= Aim of the task =
Print exactly the lines from the first one down to the line containing "scene.camera = cam", both ends included, with no pictures and nothing else.

= Source material =

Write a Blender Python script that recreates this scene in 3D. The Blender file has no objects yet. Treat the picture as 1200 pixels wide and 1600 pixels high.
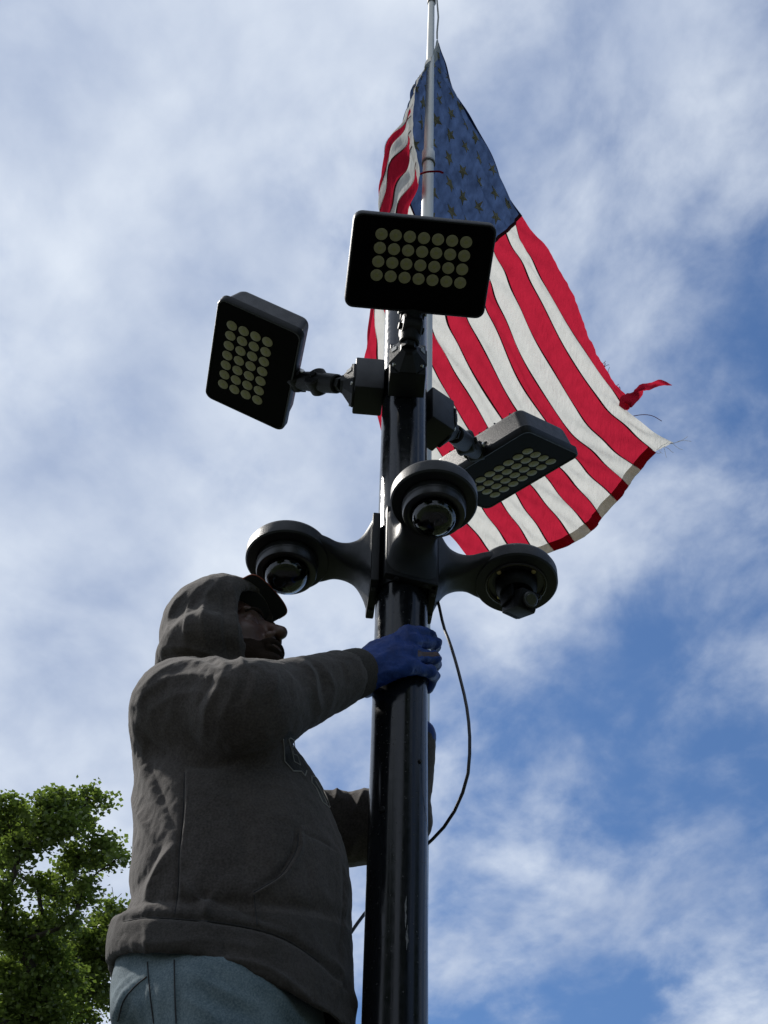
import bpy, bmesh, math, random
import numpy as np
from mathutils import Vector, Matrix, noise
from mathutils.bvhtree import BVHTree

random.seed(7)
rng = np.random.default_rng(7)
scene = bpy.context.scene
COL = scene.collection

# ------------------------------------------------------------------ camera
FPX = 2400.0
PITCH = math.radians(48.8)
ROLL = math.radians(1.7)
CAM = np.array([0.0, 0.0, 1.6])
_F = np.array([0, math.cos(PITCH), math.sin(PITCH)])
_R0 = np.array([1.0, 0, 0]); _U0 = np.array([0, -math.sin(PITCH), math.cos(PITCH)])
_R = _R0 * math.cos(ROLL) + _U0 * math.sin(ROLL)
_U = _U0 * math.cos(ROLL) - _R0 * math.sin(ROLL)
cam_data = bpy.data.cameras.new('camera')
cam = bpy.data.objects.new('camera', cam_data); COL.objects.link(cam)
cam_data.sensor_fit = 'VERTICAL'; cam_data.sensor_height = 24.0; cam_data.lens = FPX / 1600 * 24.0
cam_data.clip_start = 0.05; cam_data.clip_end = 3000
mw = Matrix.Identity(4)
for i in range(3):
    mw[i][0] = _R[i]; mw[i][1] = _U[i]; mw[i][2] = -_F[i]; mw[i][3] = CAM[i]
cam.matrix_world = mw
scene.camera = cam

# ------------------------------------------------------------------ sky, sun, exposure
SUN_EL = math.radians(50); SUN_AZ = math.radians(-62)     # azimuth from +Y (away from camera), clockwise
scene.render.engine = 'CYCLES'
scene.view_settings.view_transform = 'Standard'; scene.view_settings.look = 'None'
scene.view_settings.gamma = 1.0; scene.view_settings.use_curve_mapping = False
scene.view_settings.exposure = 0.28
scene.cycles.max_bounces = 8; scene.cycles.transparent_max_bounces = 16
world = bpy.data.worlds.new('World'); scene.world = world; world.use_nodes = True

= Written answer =
Write a Blender Python script that recreates this scene in 3D. The Blender file has no objects yet. Treat the picture as 1200 pixels wide and 1600 pixels high.
import bpy, bmesh, math, random
import numpy as np
from mathutils import Vector, Matrix, noise
from mathutils.bvhtree import BVHTree

random.seed(7)
rng = np.random.default_rng(7)
scene = bpy.context.scene
COL = scene.collection

# ------------------------------------------------------------------ camera
FPX = 2400.0
PITCH = math.radians(48.8)
ROLL = math.radians(1.7)
CAM = np.array([0.0, 0.0, 1.6])
_F = np.array([0, math.cos(PITCH), math.sin(PITCH)])
_R0 = np.array([1.0, 0, 0]); _U0 = np.array([0, -math.sin(PITCH), math.cos(PITCH)])
_R = _R0 * math.cos(ROLL) + _U0 * math.sin(ROLL)
_U = _U0 * math.cos(ROLL) - _R0 * math.sin(ROLL)
cam_data = bpy.data.cameras.new('camera')
cam = bpy.data.objects.new('camera', cam_data); COL.objects.link(cam)
cam_data.sensor_fit = 'VERTICAL'; cam_data.sensor_height = 24.0; cam_data.lens = FPX / 1600 * 24.0
cam_data.clip_start = 0.05; cam_data.clip_end = 3000
mw = Matrix.Identity(4)
for i in range(3):
    mw[i][0] = _R[i]; mw[i][1] = _U[i]; mw[i][2] = -_F[i]; mw[i][3] = CAM[i]
cam.matrix_world = mw
scene.camera = cam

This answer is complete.